One of the things I've been struggling with as a democrat is the unanswered question -- is Obama going to push a progressive, centrist or conservative agenda. I honestly don't know. He's taken some of Hillary Clinton's plans and said he'd advocate for those, some of John Edward's as well. But then, apparently he's taken some of Ron Paul's and Rudi Guiliani's ideas as well. Good ideas are everywhere, but I want my president to be able to discern good ideas from bad ones. I've suffered for 7 years 2 months under a president whose ideas were not his own, and as such he didn't have the ability to adjust and steer new courses when things went terribly awry. I don't want that again.
In today's Washington Post there was an editorial called Obama Enigma. Part of it talked about his reputation as the most liberal senator in the Senate, and then there was this:
"Yes, but where is Mr. Obama most comfortable himself? Where would he strive to take the country? It is possible to draw conflicting lessons from his record. As New York Times columnist David Brooks has pointed out, Mr. Obama was not part of the bipartisan Gang of 14 that tried to avert a showdown on judicial filibusters; he was not among the 68 senators voting for a bipartisan agreement on the Foreign Intelligence Surveillance Act; he dissented from the part of the bipartisan immigration deal that displeased unions. His campaign platform is orthodox liberal Democratic fare. So is Mr. Obama a standard liberal clad in the soothing language of inclusiveness?
Perhaps, but one could read the record and arrive at a different conclusion. Mr. Obama not only declined to filibuster Chief Justice John G. Roberts Jr.; he was initially inclined to vote for him, according to The Post's Perry Bacon Jr. Even in the heat of a primary campaign, he has shown some brief glimmers of divergence from the party line: He dared to mention the notion of "merit pay" in an appearance before the teachers union, and he told the Milwaukee Journal Sentinel editorial board that, although he is a "skeptic" about school vouchers, "I will not allow my predispositions to stand in the way of making sure that our kids can learn" if research shows that they work. His book "The Audacity of Hope" is laced with hints of a more complex Obama than the campaign trail version -- more conflicted, for instance, about the benefits of free trade than the campaign trail's NAFTA-basher. "In his view of history, in his respect for tradition, in his skepticism that the world can be changed any way but very, very slowly, Obama is deeply conservative. There are moments when he sounds almost Burkean," Larissa McFarquhar wrote in the New Yorker last year.

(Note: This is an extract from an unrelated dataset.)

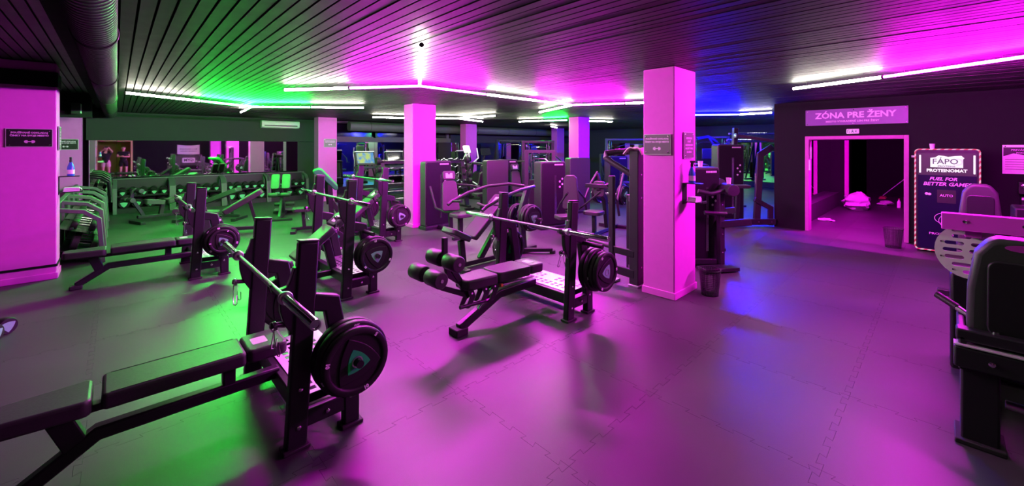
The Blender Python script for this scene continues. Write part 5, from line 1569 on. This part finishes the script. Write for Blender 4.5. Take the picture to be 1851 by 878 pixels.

The closing weeks of a primary campaign aren't especially conducive to thoughtful discussions of political philosophy. But if not now, when? Mr. Obama's rhetoric about bridging partisan differences has been inspiring, his personal story is moving and his qualities of leadership are undoubted. But do voters understand where, exactly, he would like to lead them?"
To the last question, I know I don't. If BO prevails and wins the democratic nomination, I won't be able to support him unless it is clear that he won't support school vouchers, appoint justices like Roberts, cause further job loss by allowing businesses to remain unregulated and trade barriers unchallenged. I admit, Obama scares me for the fact that I don't believe that he intends to do the hard work of getting a progressive agenda passed. I believe he believes that there is some happy middle where republicans and democrats meet and that it has been some intransigent old-geezers that have kept us from the feel good moment of all being in agreement.
America was created with the challenge of being both free and equal. The two don't actually go together. If one is free to be racist in terms of who one lets eat at their diner, then we don't all have equal rights to enter a place of business and be treated with respect. This is fundamentally the argument between Republicans and Democrats, although Republicans are for freedom except as it applies to minorities, women, gays and lesbians. And apparently democrats aren't as willing to fight for women's rights as they are willing to fight for minority rights. (That's why women still earn 70c on the dollar to men, and why the media has been able to continuously use sexist and derogatory terms to describe Hillary without a word of protest from the democratic party.) At any rate, before I'd be willing to support BO I'd need to know if he was a Roberts, a reagan, or a roosevelt democrat. It makes a difference.